Your core product should never be built on a low-code platform. The platform vendor controls your architecture, your data, and your ability to scale. The ceiling of what you can build is set by the platform, not your engineers. If your product is the source of your competitive moat, surrender of architectural control to a platform vendor is an existential risk.
The Hybrid Architecture Pattern
The most effective enterprise engineering organisations use a hybrid architecture: a custom-built core product, surrounded by a halo of low-code automation and tooling that handles the long tail of operational workflows that would otherwise consume high-value engineering time.
In practice, this means the product engineering team builds and maintains the core APIs, data models, and user-facing features, while a team of 'citizen developers' — business analysts and operations specialists empowered with low-code tools — build the internal tooling, reporting dashboards, and operational automations that serve the business's day-to-day needs.
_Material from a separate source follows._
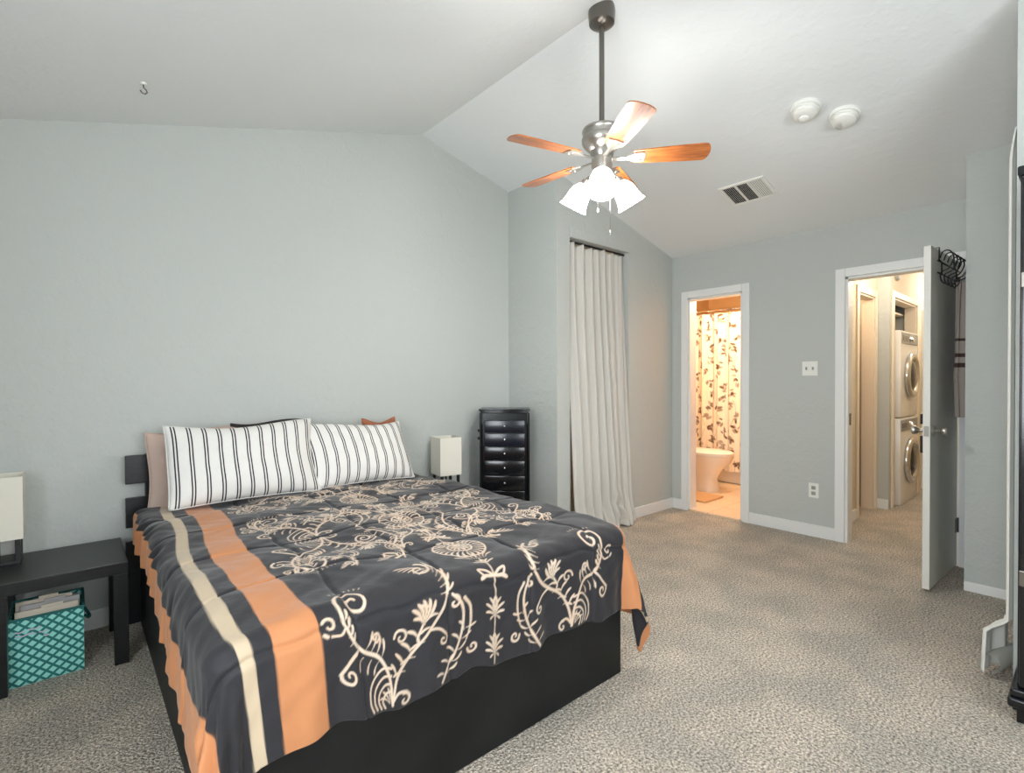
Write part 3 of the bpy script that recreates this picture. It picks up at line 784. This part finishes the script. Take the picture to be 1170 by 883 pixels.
    def leaf(x, y, ang, L, W, bend=.22):
        L = L*1.12; c, sn = math.cos(ang), math.sin(ang)
        for u in np.linspace(0, 1, max(6, int(abs(L)/.0022))):
            o = bend*L*math.sin(u*PI)*.6
            yield x+L*u*c-o*sn, y+L*u*sn+o*c, max(.0012, W*.88*(u**.75)*math.sqrt(max(.02, 1-u**5)))
    half = []
    def add(it): half.extend(it)
    # outer branch to the big curl
    add(stroke([(.37, .015), (.385, .09), (.43, .155), (.50, .195), (.54, .25), (.55, .31)]+spiral(.497, .325, .052, .1, 1.35, 1), .0055, .0045))
    add(stroke(spiral(.585, .262, .026, -1.2, 1.1, 1), .0045, .003)); add(stroke([(.545, .25), (.56, .235), (.585, .236)], .003))
    add(stroke([(.50, .195), (.53, .17), (.565, .13)]+spiral(.54, .12, .028, .3, 1.1, -1), .005, .0035))
    for k in range(4): add(leaf(.532+.003*k, .205+.022*k, math.radians(118-4*k), .036-.003*k, .0072))
    for k in range(7): add(leaf(.452+.0145*k, .383+.009*math.sin(k/6*PI), math.radians(115-8*k), .010, .0032))
    for k in range(4): add(leaf(.42+.02*k, .155+.012*k, math.radians(95+8*k), .045, .0065))
    for k in range(3): add(leaf(.43+.03*k, .145+.012*k, math.radians(-60-5*k), .035, .005))
    add(stroke(spiral(.445, .215, .017, -2, 1.0, -1), .0035, .0025))
    # base bulb: nested loops
    for k in range(4):
        add(stroke([(.378, .118-.022*k), (.42-.008*k, .118-.023*k), (.462-.017*k, .085-.017*k), (.470-.019*k, .04-.006*k), (.452-.018*k, .0)], .0038, .003))
    for k in range(3): add(leaf(.385, .02, math.radians(20+30*k), .04, .005))
    add(stroke([(.37, .02), (.345, .045), (.32, .04)]+spiral(.325, .02, .02, 1.4, .9, 1), .0045, .003))
    # inner branch
    add(stroke([(.37, .02), (.35, .09), (.31, .14), (.25, .18), (.20, .235), (.175, .31), (.185, .385), (.225, .425)]+spiral(.24, .385, .04, 1.7, 1.2, 1), .0055, .004))
    for k in range(6): add(leaf(.355-.022*k, .085+.03*k, math.radians(60-5*k), .045, .0075))
    for k in range(5): add(leaf(.325-.028*k, .10+.028*k, math.radians(-10+4*k), .04, .0065))
    add(stroke([(.25, .18), (.215, .17), (.19, .15)]+spiral(.2, .135, .018, 2.2, 1, 1), .004, .003))
    for k in range(5): add(leaf(.205+.0*k, .27+.02*k, math.radians(150-15*k), .05+.008*k, .006))
    for k in range(6): add(leaf(.195+.012*k, .37+.008*k, math.radians(165+7*k), -.055, .0055))
    # tulip
    for an in (60, 78, 95, 112, 130): add(leaf(.275, .205, math.radians(an), .062, .0085))
    add(stroke([(.275, .205), (.29, .18), (.285, .16)], .004)); add(stroke(spiral(.345, .20, .026, 0, 1.1, 1), .004, .003))
    # inner scroll
    add(stroke([(.21, .0), (.175, .05), (.14, .11), (.125, .17), (.135, .225), (.165, .26)]+spiral(.16, .235, .022, 1.5, .9, 1), .005, .0036))
    add(stroke([(.125, .24), (.10, .20), (.098, .14), (.11, .10)], .005, .003))
    for k in range(5): add(leaf(.19-.017*k, .025+.028*k, math.radians(20+10*k), .036, .006)); add(leaf(.18-.016*k, .03+.028*k, math.radians(150+6*k), .035, .006))
    add(stroke(spiral(.085, .07, .02, 0, 1.1, -1), .004, .003))
    # centre ornament (half, mirrored)
    cen = []
    for q0 in (.04, .16):
        for an, L_ in ((90, .058), (68, .055), (44, .048), (16, .036)): cen += list(leaf(.0, q0, math.radians(an), L_, .0072))
        cen += list(leaf(.0, q0, math.radians(-30), .022, .005))
    cen += list(stroke([(0, .0), (0, .40)], .0025))
    for an in (20, -20): cen += list(stroke([(0, .29), (.025, .30+.03*math.sin(math.radians(an))), (.05, .295+.055*math.sin(math.radians(an))), (.035, .29), (0, .29)], .0045))
    for an in (90, 60, 30): cen += list(leaf(.0, .345, math.radians(an), .038, .0065))
    for k in range(4): cen += list(leaf(.006+.008*k, .40, math.radians(85-18*k), .045, .006))
    ros = []
    for k in range(13):
        a = math.radians(-90+k*15)
        ros += list(leaf(.045*math.cos(a), .52+.045*math.sin(a), a, .045, .007)); 
    for rr_ in (.042, .095): ros += list(stroke([(rr_*math.cos(a), .52+rr_*math.sin(a)) for a in np.linspace(-PI/2, PI/2, 14)], .004))
    for k in range(7):
        a = math.radians(-90+k*30); ros += list(leaf(0, .52, a, .032, .007))
    top = []
    def place(seq, qoff, flip, sc=1.0, soff=0.0, wm=1.0):
        for (x, y, w) in seq:
            yy = (qoff - y*sc) if flip else (qoff + y*sc)
            xx = x*sc+soff
            if abs(xx) > .602 or yy < .008: continue
            dab(xx, yy, w*wm); dab(-xx, yy, w*wm)
    place(half, 0, False); place(cen, 0, False); place(ros, 0, False)
    place(half, .99, True, .98, 0, .85); place(cen, .99, True, 1, 0, .85)
    place(half, 1.0, False, .98, 0, .85); place(cen, 1.0, False, 1, 0, .85); place(ros, .98, False, 1.0, 0, .8)
    place(half, 1.93, True, .95, 0, .85); place(cen, 1.9, True, 1, 0, .85); place(ros, .48, False, 1.0, 0, .8)
    place(half, .66, False, .62, -.08, .7); place(half, 1.34, True, .62, -.08, .7); place(half, 1.55, False, .62, -.06, .7)
    place(half, .78, True, .5, .28, .62); place(half, 1.16, False, .55, .26, .62); place(half, 1.74, True, .55, .26, .62)
    # ---- colours
    navy = np.array(srgb(29, 28, 33)); orange = np.array(srgb(186, 124, 80)); beige = np.array(srgb(184, 166, 140)); cream = np.array(srgb(212, 194, 174))
    aS = np.where(Sg > 0, Sg-.085, -Sg) + .004*np.sin(Qg*9)
    base_c = np.broadcast_to(navy, (nq, ns, 3)).copy()
    def band(a, b, c):
        k = np.clip((aS-a)/.003, 0, 1)*np.clip((b-aS)/.003, 0, 1)
        base_c[:] = base_c*(1-k[..., None]) + c*k[..., None]
    band(.612, .728, orange); band(.778, .822, beige); band(.955, 2, orange)
    peach = np.array(srgb(200, 166, 136))
    mixp = (.5+.5*np.sin(Sg*40)*np.sin(Qg*33))[..., None]
    cc = cream*(1-mixp*.5)+peach*mixp*.5
    base_c = base_c*(1-A[..., None]) + cc*A[..., None]
    X += 0; Z += nzv*A*.0012
    me = grid_mesh('comforter', np.stack([X, Y, Z], -1).reshape(-1, 3), ns, nq, base_c.reshape(-1, 3))
    m = vcol_mat('comforter_print', .72, None, Sheen_Weight=.2, Sheen_Roughness=.4)
    add_noise_bump(m, 45, .004, .35, 4)
    o = link('comforter', me, m, None, smooth=True)
    md = o.modifiers.new('thickness', 'SOLIDIFY'); md.thickness = .012; md.offset = -1
    tag(o, 'black comforter with cream scrolls and orange side stripes over the bed', 'comforter')
comforter()

# ------------------------------------------------------------------ pillows
def pillow(name, W, H, T, m, label, loc, rx, rz, seed, ry=0, cat='pillow', group=None, ear=.03):
    n = 70; rs = random.Random(seed); p = [rs.uniform(0, 6.28) for _ in range(6)]
    u = np.linspace(-1, 1, n); U, V = np.meshgrid(u, u)
    prof = ((1-np.abs(U)**3.2)*(1-np.abs(V)**3.2))**.55
    side = 1 - .045*(1-np.abs(V)**2)  # edges pulled in between the corners
    sidev = 1 - .06*(1-np.abs(U)**2)
    Xp = U*W/2*side; Zp = V*H/2*sidev
    wr = .003*np.sin(U*9+V*4+p[0])*np.sin(V*7+p[1]) + .0015*np.sin(U*17-V*11+p[2])
    Yf = -(T/2*prof*(1+.12*np.sin(U*2+p[3])) + wr*prof); Yb = T/2*prof + wr*prof
    Zp = Zp + .012*np.sin(U*3+p[4])*(V > 0)*V; Xp = Xp+.004*np.sin(V*3+p[5])
    bm = bmesh.new(); uvl = bm.loops.layers.uv.new('uv')
    F = [[bm.verts.new((Xp[j, i], Yf[j, i], Zp[j, i])) for i in range(n)] for j in range(n)]
    B = [[F[j][i] if i in (0, n-1) or j in (0, n-1) else bm.verts.new((Xp[j, i], Yb[j, i], Zp[j, i])) for i in range(n)] for j in range(n)]
    for G, flip in ((F, False), (B, True)):
        for j in range(n-1):
            for i in range(n-1):
                q = [(j, i), (j, i+1), (j+1, i+1), (j+1, i)]
                if flip: q = q[::-1]
                f = bm.faces.new([G[a][b] for a, b in q])
                for lp, (a, b) in zip(f.loops, q): lp[uvl].uv = (b/(n-1), a/(n-1))
    me = bpy.data.meshes.new(name); bm.to_mesh(me); bm.free()
    o = link(name, me, m, None, smooth=True)
    o.location = loc; o.rotation_euler = (rx, ry, rz)
    # flat hem piping round the edge
    ring = [(Xp[0, i], 0, Zp[0, i]) for i in range(0, n, 3)] + [(Xp[j, n-1], 0, Zp[j, n-1]) for j in range(0, n, 3)] + [(Xp[n-1, i], 0, Zp[n-1, i]) for i in range(n-1, -1, -3)] + [(Xp[j, 0], 0, Zp[j, 0]) for j in range(n-1, 0, -3)]
    MB().tube(ring, .0035, 6, closed=True).build('seam_piping', m if name != 'striped_pillow' else M['mattress'], o, smooth=True)
    return tag(o, label, cat, group)
def stripe_mat():
    m = mat('white_cloth_with_black_pinstripes', srgb(232, 230, 226), .85); nt = m.node_tree; b = nt.nodes['Principled BSDF']
    uv = nt.nodes.new('ShaderNodeUVMap'); sx = nt.nodes.new('ShaderNodeSeparateXYZ'); nt.links.new(uv.outputs[0], sx.inputs[0])
    mu = nt.nodes.new('ShaderNodeMath'); mu.operation = 'MULTIPLY'; mu.inputs[1].default_value = 11.0; nt.links.new(sx.outputs[0], mu.inputs[0])
    fr = nt.nodes.new('ShaderNodeMath'); fr.operation = 'FRACT'; nt.links.new(mu.outputs[0], fr.inputs[0])
    r = nt.nodes.new('ShaderNodeValToRGB'); e = r.color_ramp.elements; r.color_ramp.interpolation = 'CONSTANT'
    W = (*srgb(224, 222, 218), 1); K = (*srgb(40, 40, 44), 1)
    e[0].position = 0; e[0].color = W; e[1].position = .36; e[1].color = K
    for p, c in ((.46, W), (.56, K), (.66, W)):
        q = e.new(p); q.color = c
    nt.links.new(fr.outputs[0], r.inputs[0]); nt.links.new(r.outputs[0], b.inputs['Base Color'])
    n = nt.nodes.new('ShaderNodeTexNoise'); n.inputs['Scale'].default_value = 14; n.inputs['Detail'].default_value = 3
    nt.links.new(coord(m), n.inputs['Vector']); bp = nt.nodes.new('ShaderNodeBump'); bp.inputs['Strength'].default_value = .5; bp.inputs['Distance'].default_value = .012
    nt.links.new(n.outputs['Fac'], bp.inputs['Height']); nt.links.new(bp.outputs[0], b.inputs['Normal'])
    return m
M['pin'] = stripe_mat()
pillow('striped_pillow', .72, .42, .17, M['pin'], 'left white pillow with black pinstripes leaning on the headboard', (.70, 2.965, .83), math.radians(-25), math.radians(-1), 2, ry=math.radians(0))
pillow('striped_pillow', .68, .40, .17, M['pin'], 'right white pillow with black pinstripes, beside jewelry chest side of bed', (1.335, 2.99, .81), math.radians(-30), math.radians(2), 7, ry=math.radians(1))
pillow('plain_pillow', .50, .42, .10, M['pinkcloth'], 'dusty pink pillow tucked behind the left pinstripe pillow', (.535, 3.165, .79), math.radians(-9), 0, 4)
pillow('dark_pillow', .44, .44, .09, M['darkcloth'], 'charcoal pillow peeking over the left pinstripe pillow', (.90, 3.165, .805), math.radians(-9), 0, 8)
pillow('rust_pillow', .24, .44, .09, M['rustcloth'], 'rust brown pillow with its corner showing behind right pinstripe pillow', (1.57, 3.165, .775), math.radians(-9), 0, 5)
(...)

This division of labour multiplies the effective output of a fixed engineering headcount.
The Total Cost of Ownership Question
Low-code platforms are often sold on their low upfront cost, but the total cost of ownership picture is more complex. Platform licensing costs scale with usage. Custom logic that exceeds the platform's design parameters requires increasingly baroque workarounds. And when the business outgrows the platform — as successful businesses inevitably do — the cost of migrating (both in dollars and in organisational disruption) can be significant. Entering a low-code platform engagement with an eye on the exit condition is good risk management.